By L Aruna Dhir
Dehradun has always been an important port of call; a crucial destination of heightened tourist interest.
The earlier Bollywood films had ditties and dialogues written around a trip to Dehradun, put sacrosanctly on the esteemed perch of a hill station. It wasn’t misplaced either, because if family lore is to be believed, it would snow in Rajpur and around in those days.
Besides, Dehradun has been the Gateway for sheer lusciousness that lay beyond – Mussoorie, Landour, Dhanaulti, Chakrata; even the holy cities of Rishikesh and Haridwar!
We would have friends who would make annual plans to visit us during winter breaks and summer vacations.
Elaborate, homemade picnic hampers would be packed in large rattan baskets and tiered tiffins. Pretty plates and cutlery with embroidered napkins earmarked for such occasions were pulled out from cabinets, as were colourful rugs and straw chatais, for these blissful day-outs. Holdalls, ruck-sacks and leather suitcases were kept handy for weekend trips that were filled with walks in the woods, trek up the hillsides, board games under dappled sunlight in flower-speckled meadows, and river cruises.
A big group of family and friends would pack themselves in Ambassadors, Fiats, Vanguards and Baby Austins; and the convoy would head to the pre-decided destination, amid much mirth and peals of laughter that trailed over.
But what stood out was that these jamborees were conducted with decorum and discipline. When we left a place of visit, the area was stepped away from in its pristine condition.
There was no aftermath of vandalism, desecration of structures, scratching out love notes on tree barks, and littering.
We, packs of tourists cutting across creed, cultures and class, did not get into each other’s way or hair. Noise pollution was not even a term then.
Somewhere down the line we have lost the plot completely.
The Instagram generation, that sadly lives more vicariously and superficially than in real terms, has christened Dehradun, as the City of Love.
But ironically, the Valley Town that still gives so much to us, sadly is not the recipient of either our love or our respect.
Almost a decade and a half back trip to the Queen of Hills has proved to be a turning point in our collective psyche and civil behaviour.
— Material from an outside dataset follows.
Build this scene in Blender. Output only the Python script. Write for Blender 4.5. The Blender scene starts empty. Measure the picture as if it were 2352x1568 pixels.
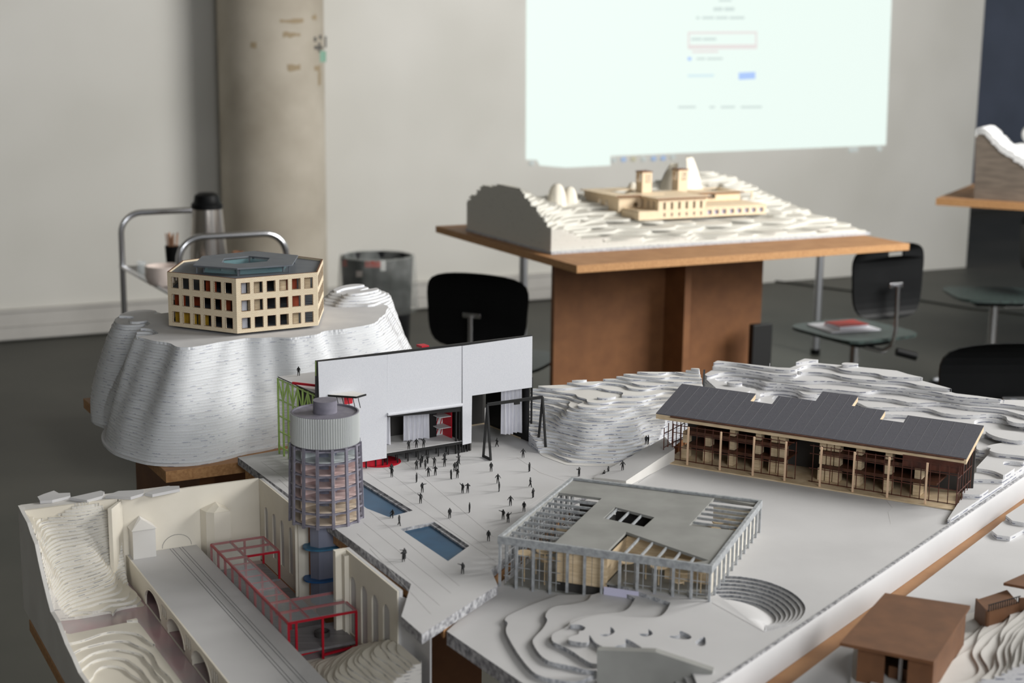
import bpy, bmesh, math, random
import numpy as np
from mathutils import Vector
from mathutils.geometry import tessellate_polygon
random.seed(7)
C = bpy.context.scene.collection
D = bpy.data
rad = math.radians

# ------------------------------------------------------------------ camera
FPX, PITCH, ROLL, CAMH = 3449.30, 0.2004615, 0.0112543, 1.70
FW = np.array([0, math.cos(PITCH), -math.sin(PITCH)])
UP0 = np.array([0, math.sin(PITCH), math.cos(PITCH)])
RT = math.cos(ROLL) * np.array([1., 0, 0]) + math.sin(ROLL) * UP0
UP = -math.sin(ROLL) * np.array([1., 0, 0]) + math.cos(ROLL) * UP0
CAM = np.array([0, 0, CAMH])
cd = D.cameras.new('camera'); cam = D.objects.new('camera', cd); C.objects.link(cam)
cd.sensor_width = 36; cd.lens = 36 * FPX / 2352
cd.clip_start = .05; cd.clip_end = 60
from mathutils import Matrix
cam.matrix_world = Matrix(((RT[0], UP[0], -FW[0], 0), (RT[1], UP[1], -FW[1], 0), (RT[2], UP[2], -FW[2], CAMH), (0, 0, 0, 1)))
cd.dof.use_dof = True; cd.dof.focus_distance = 2.75; cd.dof.aperture_fstop = 4.6
bpy.context.scene.camera = cam
sc = bpy.context.scene
sc.view_settings.view_transform = 'Standard'; sc.view_settings.look = 'None'
sc.view_settings.gamma = 1; sc.view_settings.use_curve_mapping = False
sc.view_settings.exposure = EXPO = 0.0

# ------------------------------------------------------------------ light: an overcast hall, tall windows on the right
w = D.worlds.new('hall_light'); sc.world = w; w.use_nodes = True
w.node_tree.nodes['Background'].inputs[0].default_value = (.90, .94, 1.0, 1)
w.node_tree.nodes['Background'].inputs[1].default_value = 0.62
def area(name, loc, target, sx, sy, power, col):
    l = D.lights.new(name, 'AREA'); l.shape = 'RECTANGLE'; l.size = sx; l.size_y = sy
    l.energy = power; l.color = col
    o = D.objects.new(name, l); C.objects.link(o); o.location = loc
    o.rotation_euler = (Vector(target) - Vector(loc)).to_track_quat('-Z', 'Z').to_euler()
    return o
area('window_daylight_near', (5.1, 2.6, 3.45), (0, 2.6, .95), 1.9, 1.7, 205, (1, .985, .96))
area('window_daylight_far', (4.4, 5.0, 3.3), (-2.6, 8.4, 1.6), 2.2, 2.0, 300, (1, .985, .95))
area('frontal_fill_rear', (1.9, -3.0, 3.0), (-.3, 2.8, 1.0), 2.4, 1.6, 125, (.97, .985, 1))  # added soft fill behind the camera, brightens the faces turned towards it

def ray(x, y): return RT * (x - 1176) / FPX - UP * (y - 784) / FPX + FW
def at(x, y, z):
    """point of the horizontal plane at height z seen at photo position x, y"""
    d = ray(x, y); return CAM + (z - CAMH) / d[2] * d
def at2(x, y, z): p = at(x, y, z); return (p[0], p[1])
def onp(x, y, p0, az):
    """point of the vertical plane through p0 running along compass angle az"""
    n = np.array([math.cos(rad(az)), -math.sin(rad(az)), 0])
    d = ray(x, y); return CAM + ((np.array([p0[0], p0[1], 0]) - CAM) @ n) / (d @ n) * d

class Frame:
    """e1 along compass angle az, e2 to its left, z up"""
    def __init__(s, ox, oy, az):
        s.o = (ox, oy); a = rad(az); s.e = (math.sin(a), math.cos(a)); s.l = (-math.cos(a), math.sin(a)); s.az = az
    def w(s, a, b, z=0): return (s.o[0] + a * s.e[0] + b * s.l[0], s.o[1] + a * s.e[1] + b * s.l[1], z)
    def loc(s, p):
        v = (p[0] - s.o[0], p[1] - s.o[1]); return (v[0] * s.e[0] + v[1] * s.e[1], v[0] * s.l[0] + v[1] * s.l[1])
ID = Frame(0, 0, 90)   # e1 = x, e2 = y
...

Driving back from Mussoorie in the magical Monsoon of Doon and thereabouts, we came face to face with harrowing sights at display. The side of the curving hills had split open with waterfalls and natural springs in several places. What could have been a beautiful scene was marred by mayhem unleashed by man.
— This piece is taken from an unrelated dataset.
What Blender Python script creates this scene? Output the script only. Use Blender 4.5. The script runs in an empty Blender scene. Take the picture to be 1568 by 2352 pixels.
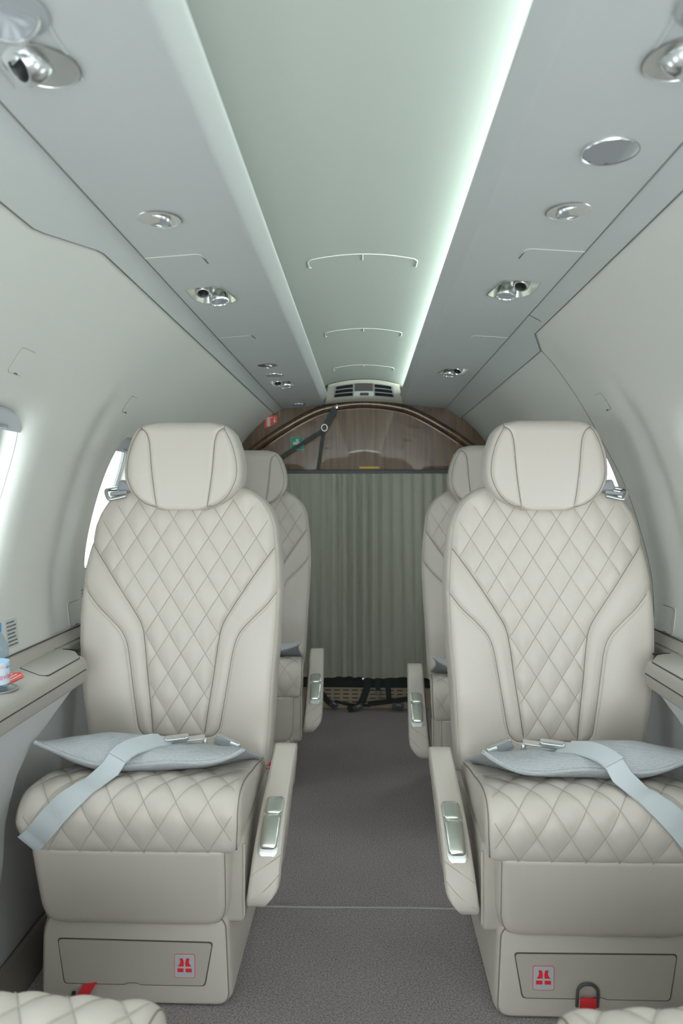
import bpy, bmesh, math, random
import numpy as np
from mathutils import Vector, Matrix
random.seed(4); RNG = np.random.default_rng(4)
scene = bpy.context.scene
COL = scene.collection
R = math.radians
PI = math.pi

# ------------------------------------------------------------------ camera, world, light, exposure
FPX = 1695.0
psi, th = R(1.825), R(1.048)
fw = Vector((-math.sin(psi)*math.cos(th), math.cos(psi)*math.cos(th), -math.sin(th)))
rt = Vector((math.cos(psi), math.sin(psi), 0)); up = rt.cross(fw)
cd = bpy.data.cameras.new('camera'); cam = bpy.data.objects.new('camera', cd); COL.objects.link(cam)
M = Matrix((rt, up, -fw)).transposed().to_4x4(); M.translation = (0.006, 0, 1.03); cam.matrix_world = M
cd.sensor_fit = 'VERTICAL'; cd.sensor_height = 36.0; cd.lens = FPX/2352*36
cd.clip_start = 0.02; cd.dof.use_dof = True; cd.dof.focus_distance = 1.9; cd.dof.aperture_fstop = 5.0
scene.camera = cam
WORLD_STRENGTH = 5.6
LED_STRENGTH = 21.0
vs = scene.view_settings
vs.view_transform = 'Standard'; vs.look = 'None'; vs.gamma = 1.0; vs.use_curve_mapping = False
vs.exposure = 0.0
w = bpy.data.worlds.new('daylight'); scene.world = w; w.use_nodes = True
bg = w.node_tree.nodes['Background']; bg.inputs[0].default_value = (0.90, 0.98, 1.0, 1); bg.inputs[1].default_value = WORLD_STRENGTH

# ------------------------------------------------------------------ materials
def mat(name, c, rough=0.5, metal=0.0, bump=0.0, bscale=400.0, coat=0.0, vary=0.0, vscale=None, spec=0.5):
    m = bpy.data.materials.new(name); m.use_nodes = True
    nt = m.node_tree; b = nt.nodes['Principled BSDF']
    b.inputs['Base Color'].default_value = (*c, 1); b.inputs['Roughness'].default_value = rough
    b.inputs['Metallic'].default_value = metal; b.inputs['Coat Weight'].default_value = coat
    b.inputs['Coat Roughness'].default_value = 0.04
    b.inputs['Specular IOR Level'].default_value = spec
    if bump or vary:
        tc = nt.nodes.new('ShaderNodeTexCoord'); n = nt.nodes.new('ShaderNodeTexNoise')
        n.inputs['Scale'].default_value = bscale; n.inputs['Detail'].default_value = 3
        nt.links.new(tc.outputs['Object'], n.inputs['Vector'])
        if bump:
            bp = nt.nodes.new('ShaderNodeBump'); bp.inputs['Strength'].default_value = bump; bp.inputs['Distance'].default_value = 0.002
            nt.links.new(n.outputs['Fac'], bp.inputs['Height']); nt.links.new(bp.outputs['Normal'], b.inputs['Normal'])
        if vary:
            n2 = n
            if vscale:
                n2 = nt.nodes.new('ShaderNodeTexNoise'); n2.inputs['Scale'].default_value = vscale; n2.inputs['Detail'].default_value = 2
                nt.links.new(tc.outputs['Object'], n2.inputs['Vector'])
            rp = nt.nodes.new('ShaderNodeValToRGB')
            rp.color_ramp.elements[0].position = 0.3; rp.color_ramp.elements[1].position = 0.7
            rp.color_ramp.elements[0].color = (*[x*(1-vary) for x in c], 1)
            rp.color_ramp.elements[1].color = (*[min(1, x*(1+vary)) for x in c], 1)
            nt.links.new(n2.outputs['Fac'], rp.inputs['Fac']); nt.links.new(rp.outputs['Color'], b.inputs['Base Color'])
    return m

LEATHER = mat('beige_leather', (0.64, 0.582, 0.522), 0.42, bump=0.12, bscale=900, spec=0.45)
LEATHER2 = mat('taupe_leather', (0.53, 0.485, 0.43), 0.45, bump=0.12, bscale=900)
STITCH = mat('stitch_thread', (0.49, 0.445, 0.38), 0.7)
SEAM = mat('seam_gap', (0.25, 0.22, 0.185), 0.8)
GAP = mat('dark_gap', (0.10, 0.09, 0.08), 0.8)
SHELL = mat('cream_liner', (0.665, 0.675, 0.63), 0.55, bump=0.05, bscale=1200)
PANEL = mat('grey_liner', (0.53, 0.56, 0.555), 0.5, bump=0.06, bscale=1500)
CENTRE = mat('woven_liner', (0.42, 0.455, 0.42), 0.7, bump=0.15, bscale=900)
LINE = mat('panel_joint', (0.16, 0.16, 0.145), 0.8)
RIDGE = mat('panel_ridge', (0.70, 0.72, 0.66), 0.6)
LEDGE = mat('ledge_leather', (0.46, 0.43, 0.39), 0.45, bump=0.1, bscale=900)
LOWER = mat('lower_liner', (0.58, 0.58, 0.585), 0.5, bump=0.06, bscale=900)
KICK = mat('kick_strip', (0.20, 0.18, 0.155), 0.35)
CHROME = mat('satin_metal', (0.72, 0.74, 0.75), 0.24, 1.0)
BRUSH = mat('paddle_metal', (0.70, 0.72, 0.66), 0.3, 1.0)
DARK = mat('black_plastic', (0.012, 0.013, 0.014), 0.5)
GREY = mat('grey_plastic', (0.36, 0.38, 0.40), 0.35)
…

At each of these beatific pitstops we witnessed human ugliness at its prime. Women bathing their rambunctious tots just as cars whizzed by had our hearts jump to our mouth not only in astonishment but also in concern for the children’s safety. There was worse to follow. Each major waterfall had a chaotic blocking of road by haphazardly parked cars. Men, undressed down to their innerwear, either sat atop their cars guzzling beer or gathered in big ungainly puddles around the waterfall to shower under the clean spray of mountain water. The gang was either boozily boisterous or high on dopamine.
We have only gotten worse since then.
Reel after reel on my Insta feed is a capture of a myriad hideous sightings. Half-naked men sit on roofs and bonnets of their ill-acquired vehicles to pop open bottles of their favourite tipple to have an open-air party. The inebriated men, then, proceed to wreak havoc on others wishing only to conduct their regular business.
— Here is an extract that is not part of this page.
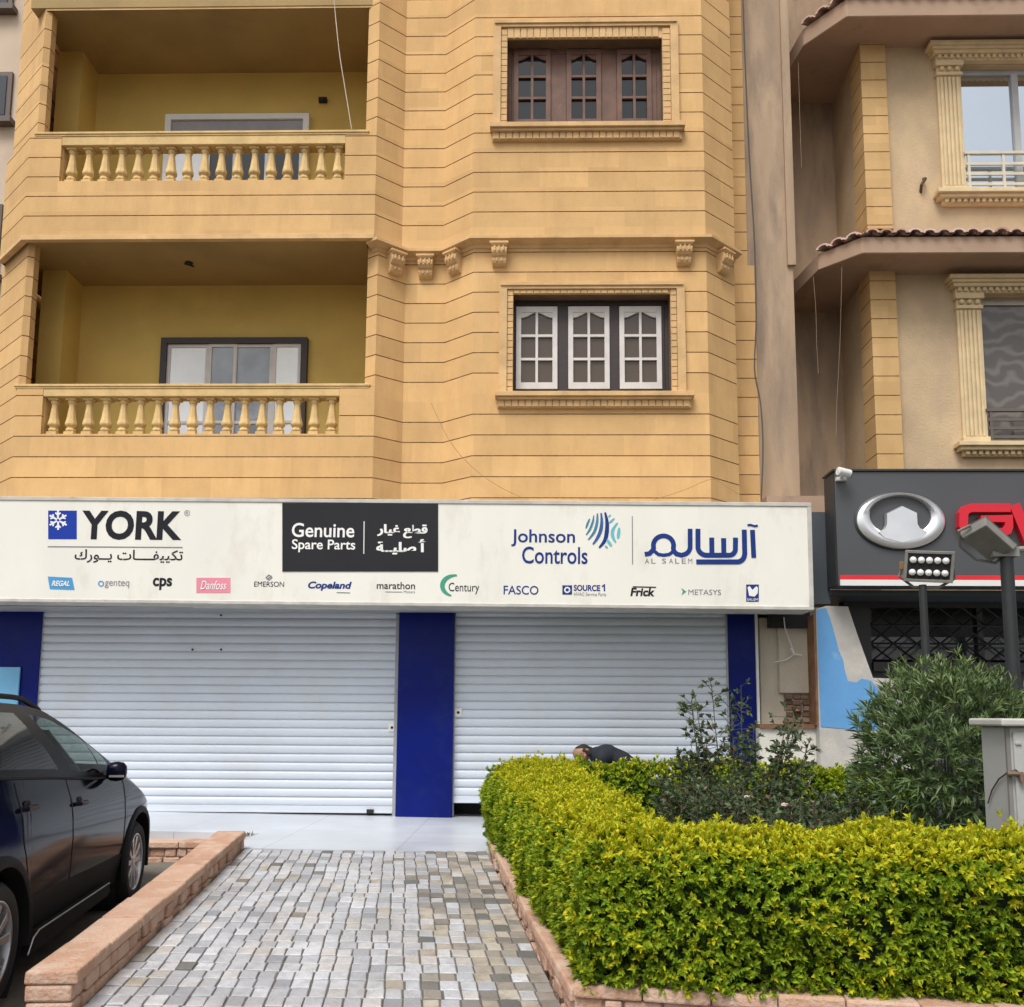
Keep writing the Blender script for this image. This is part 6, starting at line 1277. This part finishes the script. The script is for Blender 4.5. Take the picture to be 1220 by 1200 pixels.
# local: x along the shutter (head towards -x), y towards the shutter, z up from the pavement
Pj = {'pelvis': ((0.20, 0, 0.60), 0.135), 'waist': ((0.08, 0, 0.70), 0.125), 'chest': ((-0.08, 0, 0.765), 0.135), 'collar': ((-0.19, 0, 0.785), 0.085), 'neck': ((-0.26, 0, 0.79), 0.056), 'skull': ((-0.345, 0, 0.815), 0.086), 'crown': ((-0.40, 0, 0.805), 0.074), 'jaw': ((-0.345, 0, 0.735), 0.046), 'chin': ((-0.315, 0, 0.705), 0.026), 'brow': ((-0.405, 0, 0.765), 0.052), 'nose': ((-0.395, 0, 0.695), 0.013), 'nose2': ((-0.385, 0, 0.735), 0.010)}
BN = [('pelvis', 'waist'), ('waist', 'chest'), ('chest', 'collar'), ('collar', 'neck'), ('neck', 'skull'), ('skull', 'crown'), ('skull', 'jaw'), ('jaw', 'chin'), ('crown', 'brow'), ('brow', 'jaw'), ('brow', 'nose'), ('nose', 'nose2')]
for s, n in ((-1, 'a'), (1, 'b')):
    Pj.update({'sh' + n: ((-0.15, 0.17 * s, 0.755), 0.062), 'el' + n: ((-0.17, 0.22 * s + 0.07, 0.50), 0.045), 'wr' + n: ((-0.25, 0.13 * s + 0.24, 0.31), 0.029), 'pa' + n: ((-0.275, 0.11 * s + 0.29, 0.255), 0.032),
               'hi' + n: ((0.21, 0.10 * s, 0.56), 0.092), 'kn' + n: ((-0.10, 0.17 * s, 0.46), 0.064), 'an' + n: ((0.17, 0.13 * s, 0.10), 0.040), 'to' + n: ((0.00, 0.15 * s, 0.045), 0.036), 'he' + n: ((0.21, 0.13 * s, 0.045), 0.038), 'er' + n: ((-0.335, 0.090 * s, 0.78), 0.016), 'eq' + n: ((-0.335, 0.086 * s, 0.755), 0.012), 'ey' + n: ((-0.412, 0.032 * s, 0.735), 0.012)})
    BN += [('chest', 'sh' + n), ('sh' + n, 'el' + n), ('el' + n, 'wr' + n), ('wr' + n, 'pa' + n), ('pelvis', 'hi' + n), ('hi' + n, 'kn' + n), ('kn' + n, 'an' + n), ('an' + n, 'to' + n), ('an' + n, 'he' + n), ('er' + n, 'eq' + n)]
    px_, py_, pz_ = Pj['pa' + n][0]
    for k, (ln_, a) in enumerate(((0.070, -0.5), (0.082, -0.2), (0.088, 0.05), (0.080, 0.3), (0.055, 1.0))):
        bx = px_ - 0.026 + 0.018 * k
        Pj['f%d%s' % (k, n)] = ((bx - 0.008 * a, py_ + 0.026, pz_ - ln_ * 0.35), 0.0095); Pj['g%d%s' % (k, n)] = ((bx + 0.02 * a, py_ + 0.026 + ln_ * 0.3, pz_ - ln_ * 0.6), 0.0088); Pj['h%d%s' % (k, n)] = ((bx + 0.03 * a, py_ + 0.020 + ln_ * 0.3, pz_ - ln_ * 0.95), 0.0078)
        BN += [('pa' + n, 'f%d%s' % (k, n)), ('f%d%s' % (k, n), 'g%d%s' % (k, n)), ('g%d%s' % (k, n), 'h%d%s' % (k, n))]
bone = lambda a, b, k=0.0: (Pj[a][0], Pj[a][1] + k, Pj[b][0], Pj[b][1] + k)
fused('body', [(Pj[a][0], min(Pj[a][1], Pj[b][1]) if a.startswith('pa') else Pj[a][1], Pj[b][0], Pj[b][1]) for a, b in BN], SKIN, 0.006, 4)
JB_ = [bone('pelvis', 'waist', .016), bone('waist', 'chest', .018), bone('chest', 'collar', .016)]
for n in 'ab': JB_ += [bone('chest', 'sh' + n, .016), bone('sh' + n, 'el' + n, .018), bone('el' + n, 'wr' + n, .013)]
fused('jacket', JB_, JACK, 0.010, 6)
TB_ = []
for n in 'ab': TB_ += [((0.205, 0, 0.575), 0.148, Pj['hi' + n][0], 0.108), bone('hi' + n, 'kn' + n, .016), bone('kn' + n, 'an' + n, .018)]
fused('trousers', TB_, TROU, 0.010, 6)
for n in 'ab': fused('shoe', [((Pj['he' + n][0][0] + 0.01, Pj['he' + n][0][1], 0.050), 0.048, (Pj['to' + n][0][0] - 0.03, Pj['to' + n][0][1], 0.042), 0.042), ((Pj['he' + n][0][0], Pj['he' + n][0][1], 0.052), 0.048, (Pj['an' + n][0][0], Pj['an' + n][0][1], 0.11), 0.05)], SHOE, 0.008, 4)
fused('hair', [((-0.275, 0, 0.828), 0.055, (-0.345, 0, 0.842), 0.074), ((-0.345, 0, 0.842), 0.074, (-0.400, 0, 0.838), 0.054), ((-0.285, -0.045, 0.800), 0.036, (-0.345, -0.052, 0.832), 0.036), ((-0.285, 0.045, 0.80), 0.036, (-0.345, 0.052, 0.832), 0.036)], HAIR, 0.007, 4)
Flocks of mindless marauders leave behind mountains of garbage as tell-tale signs of their ill-fated visits. The hills are reeling under the weight of the wreckage, while a tiny group of concerned, civilised citizens are picking up cudgels against the atrocity.
One such reel shared across Dehradun Groups widely showed a pack of raucous young men, obviously drunk, standing by the roadside, soaking in rain, swinging their wet shirts in air, and passing lewd remarks at women who crossed their path.
Another reel showed a clutch of louts huddled around a vehicle on the arterial road of a posh, high rise, gated community, playing blaring music, spewing expletives amidst cacophonic laughter, raising, spilling, toasting their plastic tumblers of intoxicated arrogance, uptight-ness, callousness and extreme unruliness.
But what is becoming a cause for major concern is the spreading trend of men, in various stages of uncladness and boorishness, snaking out of moving vehicle windows and sunroofs, shouting, half-dancing, waving stretched out arms in a fully baked recipe of tragedy waiting to happen – for them and for others.
The cars, more often than not, bear UP, HR, RJ, DL number plates. But such complete lack of civility and social behaviour is fast becoming endemic. Youth everywhere can be seen depicting what can only be called a malaise – a sign of social sickness and mental disorder.
Sadly, cases in Dehradun are rampant, with city folk, students flocking a zillion institutions that have mushroomed here, and weekend revellers, throwing all care out of the rolled down windows and caution to the winds.
It seems that heart-rending, mind-numbing spectacles of mauled, decapitated bodies, have not served as a deterrent.
How many accidents and counts of administration apathy will it take to have us all wake up to impending catastrophes?